Estos últimos siguieron caminos diferenciados, aunque finalmente confluyentes, en su marcha hacia la democracia. Italia presentaba una situación muy especial. Tanto el giro impreso en 1943 por el rey Víctor Manuel III y una parte del gobierno fascista al derrocar a Mussolini y cambiar de bando en la guerra, como, sobre todo, el protagonismo de la resistencia partisano en la lucha final contra el fascismo impidieron que Italia, a diferencia de Alemania o Japón, pudiera ser tratada totalmente como una nación derrotada y culpable.
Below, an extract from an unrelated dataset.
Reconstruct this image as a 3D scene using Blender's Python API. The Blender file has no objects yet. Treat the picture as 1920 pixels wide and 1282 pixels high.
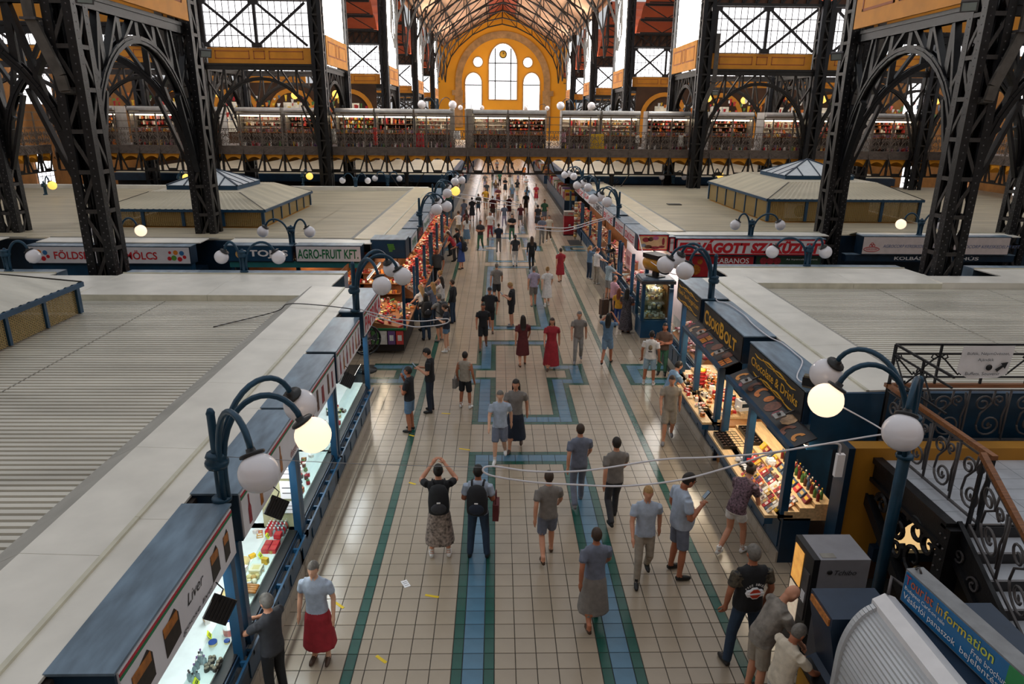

Desde 1944, la dirección política de la Italia liberada había correspondido a un Comité de Liberación Nacional integrado por las distintas fuerzas antifascistas, entre ellas, los comunistas, que habían llevado sobre sus hombros, lo mismo que en Francia y en Yugoslavia, buena parte de la lucha contra el fascismo y que controlaban de hecho extensas zonas del Norte del país. Tras el fin de la guerra, un referéndum popular celebrado en junio de 1946 puso fin a la Monarquía e instauró la República como forma de gobierno. Ese mismo año, con la formación de una Asamblea Constituyente, echaba a andar el proceso de institucionalización del nuevo régimen, que contaría desde entonces hasta la crisis política de los años noventa con dos grandes partidos situados a uno y otro lado del arco parlamentario: la democracia cristiana y el Partido Comunista (PCI), separados por un amplio colchón de pequeños partidos de centroderecha y centroizquierda, que participaron a menudo en gobiernos de coalición. La colaboración inicial entre demócratacristianos y comunistas terminó para siempre en 1947, con la salida de estos últimos del gobierno nacional, forzada por la presión ejercida por Estados Unidos y el Vaticano sobre la democracia cristiana. Las elecciones legislativas de 1948 acabaron de perfilar el sistema político italiano, vertebrado en torno a la preponderancia de la democracia cristiana, que, con un 48% de los votos y 306 escaños (131 el PCI), obtuvo la mayoría absoluta. Conjurada de momento la posibilidad de un triunfo comunista, el gobierno norteamericano decidió desbloquear las ayudas destinadas al país. De Gasperi, presidente del gobierno entre 1945 y 1954 y uno de los principales impulsores de la unidad europea, será el máximo exponente de la hegemonía demócratacristiana en la Italia de la posguerra y del compromiso europeísta de la nueva democracia italiana.